My grade: A. Really just a stellar production all around.

Plot and Background
Paris, 1900. Honore, an aging bon vivant, celebrates the glories of l'amour, while his rich nephew Gaston is heading toward another break up with his current mistress. Meanwhile, Gaston's young friend Gigi, raised by her grandmother and great aunt, is dismayed and confused by Paris's fixation on matters of the heart. But as she starts to come into her own maturity, Gaston notices, and, well ... sparks fly. Gigi was originally adapted from the 1945 Colette novel into an Oscar-winning film by Lerner and Loewe in 1958, then later turned into a stage musical in 1973. This production has a revised script by Heidi Thomas, and premiered first at Washington, D.C.'s Kennedy Center in January this year before transferring to Broadway.

What I Knew Beforehand
I've seen the film numerous times, so was fairly familiar with the story and score. I also knew we were in for some revisions, to smooth over some of the less-acceptable-in-these-here-times aspects of the narrative.

Major Changes
The primary change was to Gaston's character, which - let's face it - needed some revision. No longer the bored cynic, he instead values innovation over romance, frequently visiting the World's Fair, and talking enthusiastically of various technological advances. He's also cast considerably younger (and sweeter-faced) than in the film, and so seems more able to be Gigi's equal, and more deserving of her love, than Louis Jourdan could.

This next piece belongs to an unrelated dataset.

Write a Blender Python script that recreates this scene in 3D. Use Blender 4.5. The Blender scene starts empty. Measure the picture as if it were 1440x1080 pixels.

I don't remember the score perfectly enough to speak to every particular change, but the two major revisions I noted were to the men's songs - "Thank Heaven For Little Girls," formerly the rather uncomfortable anthem sung by Honore, is now shared by Mamita and Aunt Alicia and transformed into a gentle argument (think the film revision of "America" for West Side Story but with less dancing); and Gaston's duet with Honore, "It's a Bore," is revised to no longer be a blanket rejection by Gaston of every one of Honore's suggestions, but rather a conversation with Gaston making his own suggestions of values beyond romance in Paris.


Thoughts:

Play: This was just utterly lovely, all around. It stayed faithful to what made the original film charming, while working to improve some of its more problematic elements (a career-long issue for the misogynistic Lerner and Loewe, it seems). I loved the design of it, the staging of it, the casting - everything working together to make a perfectly enjoyable evening. (not having seen King and I yet, I feel like if the race for best revival were between Gigi and On the Town, it would honestly just break down to which show or story you preferred originally). As for the revisions, they mostly worked - both Gigi and Gaston were more dynamic figures, and it was nice to see Gigi with a bit more agency. However, Gaston's reformation was still hamstrung by his songs. His rant in the title song is still just as nasty and infantilizing, for all that Corey Cott tries to soften it. That song was written to fit the film Gaston, and not the stage Gaston.